Daily Dose Of Jazz…
Pia Beck was born Pieternella Beck on September 18, 1925 in Den Haag, Netherlands. She was a natural on the piano without significant musical training. In 1945 she joined the Miller Sextet taking the piano chair and vocalist slot touring Belgium, Germany, Sweden and the Dutch East Indies.
By 1949 she started her own combo and her first composition, Pia’s Boogie, became an instant hit, though she never learned to read sheet music. 1952 saw her first visit the United States, toured the jazz club circuit – an annual event until 1964, was nicknamed “The Flying Dutchess” by Time Magazine who also gave her the cover, and was bestowed honorary citizenship of New Orleans and Atlanta.

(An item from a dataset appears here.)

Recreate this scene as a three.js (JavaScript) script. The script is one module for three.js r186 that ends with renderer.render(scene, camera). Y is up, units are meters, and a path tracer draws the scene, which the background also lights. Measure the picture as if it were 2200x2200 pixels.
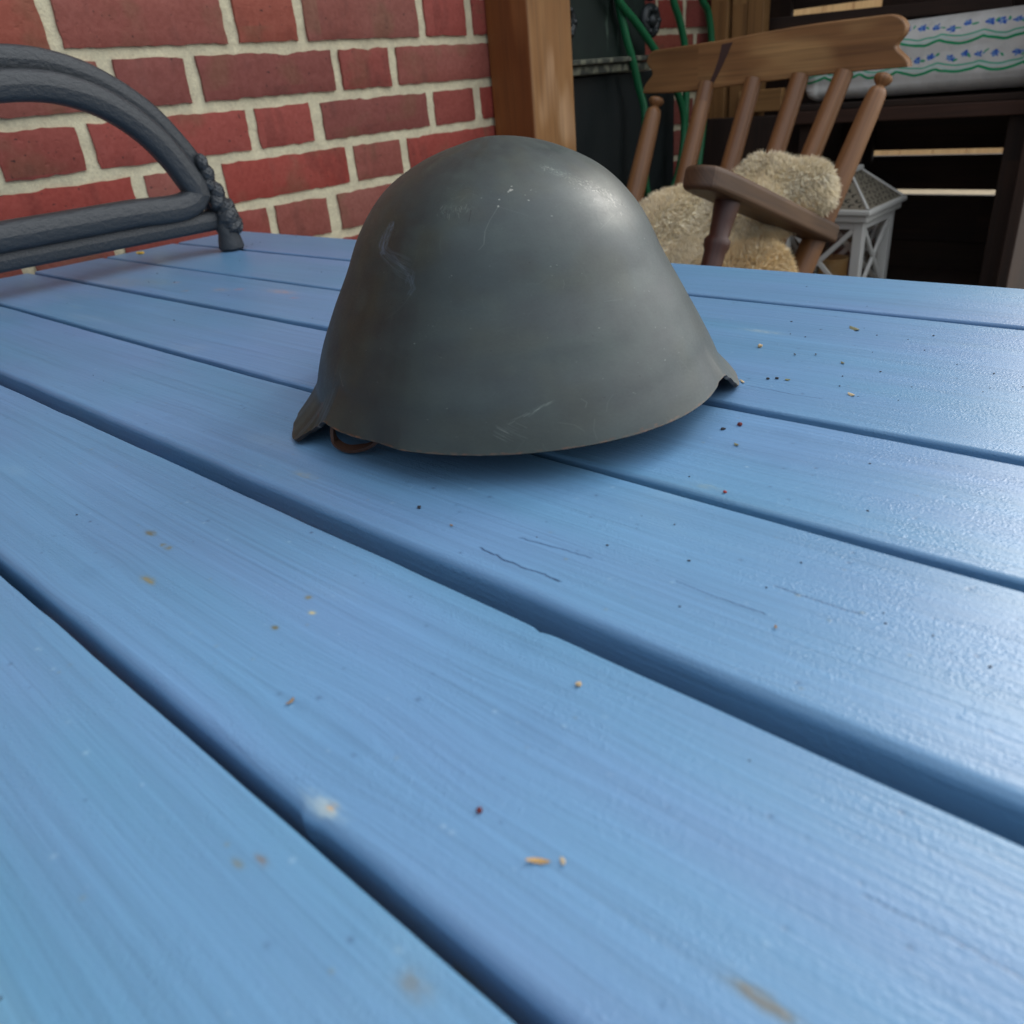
import * as THREE from 'three';
import { mergeGeometries, mergeVertices } from 'three/addons/utils/BufferGeometryUtils.js';
import { RoundedBoxGeometry } from 'three/addons/geometries/RoundedBoxGeometry.js';

// ---------------------------------------------------------------- camera, sky, sun, exposure
const scene = new THREE.Scene();
const camera = new THREE.PerspectiveCamera(2 * Math.atan(1100 / 1720) * 180 / Math.PI, 1, 0.02, 120);
{
  const right = new THREE.Vector3(0.74375442, -0.08568388, -0.66293864);
  const up = new THREE.Vector3(-0.25608498, 0.87956307, -0.4009854);
  const back = new THREE.Vector3(0.61745433, 0.46800329, 0.63223657);
  camera.quaternion.setFromRotationMatrix(new THREE.Matrix4().makeBasis(right, up, back));
  camera.position.set(0, 0.16494, 0);
  camera.focus = 0.5;
  camera.userData.fStop = 13;
}
const renderer = new THREE.WebGLRenderer({ antialias: true });
renderer.setSize(1024, 1024);
renderer.toneMapping = THREE.LinearToneMapping;
renderer.toneMappingExposure = 0.93;
renderer.shadowMap.enabled = true;
const SUN = new THREE.Vector3(0.02, 0.535, -0.845).normalize();
{
  // hazy bright sky: even cloud and glow round the veiled sun; wider off-sun glow added to light the wall
  const w = 512, h = 256, data = new Float32Array(w * h * 4), d = new THREE.Vector3();
  for (let j = 0; j < h; j++) for (let i = 0; i < w; i++) {
    const el = ((j + 0.5) / h - 0.5) * Math.PI, az = ((i + 0.5) / w - 0.5) * 2 * Math.PI;
    d.set(Math.cos(el) * Math.cos(az), Math.sin(el), Math.cos(el) * Math.sin(az));
    const c = Math.max(-1, Math.min(1, d.dot(SUN))), a = Math.acos(c);
    const aw = Math.acos(Math.max(-1, Math.min(1, d.x * 0.545 + d.y * 0.5 - d.z * 0.673))), glow = 1.9 * Math.exp(-aw * aw / 0.8) + 4.2 * Math.exp(-a * a / 0.07);
    const clouds = 1 + 0.10 * Math.sin(5.1 * d.x + 2.3 * d.z) * Math.sin(4.3 * d.z - 1.7 * d.x + 3 * d.y);
    const base = (0.56 + 0.50 * Math.max(0, d.y)) * clouds * (d.y < 0 ? Math.max(0.25, 1 + d.y * 3) : 1);
    const o = (j * w + i) * 4;
    data[o] = base * 0.88 + glow * 0.99; data[o + 1] = base * 0.99 + glow * 0.97; data[o + 2] = base * 1.14 + glow * 0.92; data[o + 3] = 1;
  }
  const t = new THREE.DataTexture(data, w, h, THREE.RGBAFormat, THREE.FloatType);
  t.mapping = THREE.EquirectangularReflectionMapping; t.magFilter = THREE.LinearFilter; t.wrapS = THREE.RepeatWrapping; t.needsUpdate = true;
  scene.background = t; scene.environment = t;
}
{
  const sun = new THREE.DirectionalLight(new THREE.Color(1, 0.95, 0.86), 0.9);
  sun.position.copy(SUN).multiplyScalar(6); sun.castShadow = true; sun.shadow.radius = 30;
  sun.shadow.mapSize.set(2048, 2048);
  Object.assign(sun.shadow.camera, { left: -4, right: 4, top: 4, bottom: -4, near: 0.1, far: 20 });
  scene.add(sun, sun.target);
}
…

In 1965 Beck emigrated to Costa de Sol with her life partner and three children, opened a piano bar and when it went bankrupt she opened a real estate firm and wrote travel guides. By 1975 she was on the comeback trail in Scheveningen, Netherlands and once again enjoyed a successful career, albeit, openly exposing her homosexuality during her U.S. tours by resisting against the anti-gay activist Anita Bryant during the late Seventies.
Pia Beck said goodbye to the general public in 2003. The pianist who Oscar Peterson called the best jazz pianist in the world, died at age 84 of heart failure on November 26, 2009 in Malaga, Spain.